The Foreign Trade Antitrust Improvements Act: A Recent Take in the S.D.N.Y.

The Foreign Trade Antitrust Improvements Act (“FTAIA”) removes from the ambit of the Sherman Antitrust Act otherwise actionable anti-competitive conduct abroad that does not have a “direct, substantial, and reasonably foreseeable” effect on domestic commerce. Questions persist as to what effects qualify as being sufficiently “direct” and also whether the FTAIA is jurisdictional in nature or goes to the substantive merits of a claim. A recent decision out of the Southern District of New York addressed both questions in dismissing an antitrust suit brought by one Chinese corporation against its Chinese competitors.

The litigants in Lotes Co. v. Hon Hai Precision Industry Co. produce USB 3.0 connectors that link peripherals, like printers, monitors, and keyboards, to notebook and desktop computers made in China and sold in the U.S. As part of the standard-setting process by which the USB 3.0 became the industry standard for connectors of this type, defendants agreed to license to any entity that wanted to adopt the 3.0 standard, like plaintiff Lotes, the patents defendants contributed to facilitate its creation. Lotes, however, alleged that defendants refused to grant it a license in these patents and, in fact, brought two patent infringement suits in China against Lotes subsidiaries to enjoin Lotes from making certain USB 3.0 connectors.
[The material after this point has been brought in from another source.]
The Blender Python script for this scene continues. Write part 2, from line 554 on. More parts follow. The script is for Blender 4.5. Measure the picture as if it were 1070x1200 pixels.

Such conduct, Lotes claimed, was designed to foreclose it from relevant markets and confer on defendants monopoly status.

The Court held that defendants’ alleged anticompetitive conduct was not subject to the Sherman Act because it was not covered by the FTAIA. Adhering to Second Circuit precedent holding that the FTAIA sets forth the standard for determining when subject-matter jurisdiction exists to adjudicate a foreign-based violation of the Sherman Act, the Court dismissed plaintiff’s claims for lack of subject- matter jurisdiction under Fed. R. Civ. P. 12(b)(1) rather than for failure to state a claim under Fed. R. Civ. P. 12(b)(6). Notably, however, the Court acknowledged the circuit split on this issue, recognizing that the Second and Ninth Circuits view the FTAIA as a jurisdiction-defining statute while the Third and Seventh Circuits regard the FTAIA as imposing an additional substantive element on an antitrust claim.

The FTAIA did not confer jurisdiction here, the Court found, because the conduct at issue had at most a “ripple effect” on prices of computer goods in the U.S. that was too attenuated to constitute the “direct” effect required by the FTAIA. The price of domestic computer products is a function of many market factors, only one of which is the price that producers of USB 3.0 connectors charge computer makers in China. Thus, while defendants’ alleged anticompetitive conduct towards Lotes in China may have had an indirect effect on prices paid by consumers of notebook and desktop computers here in the U.S., that effect, the Court concluded, was neither quantifiable nor did it establish the proximate cause required by the FTAIA. Because the Court lacked jurisdiction under the FTAIA, it also declined to exercise supplemental jurisdiction over Lotes’ state law contract and tort claims.

Whether Lotes is the case the Supreme Court uses to resolve the circuit split over the scope of the FTAIA remains to be seen. More certain, however, is that anticompetitive conduct overseas that has a mere indirect, or “ripple,” effect on prices in the U.S. likely is not actionable under the FTAIA.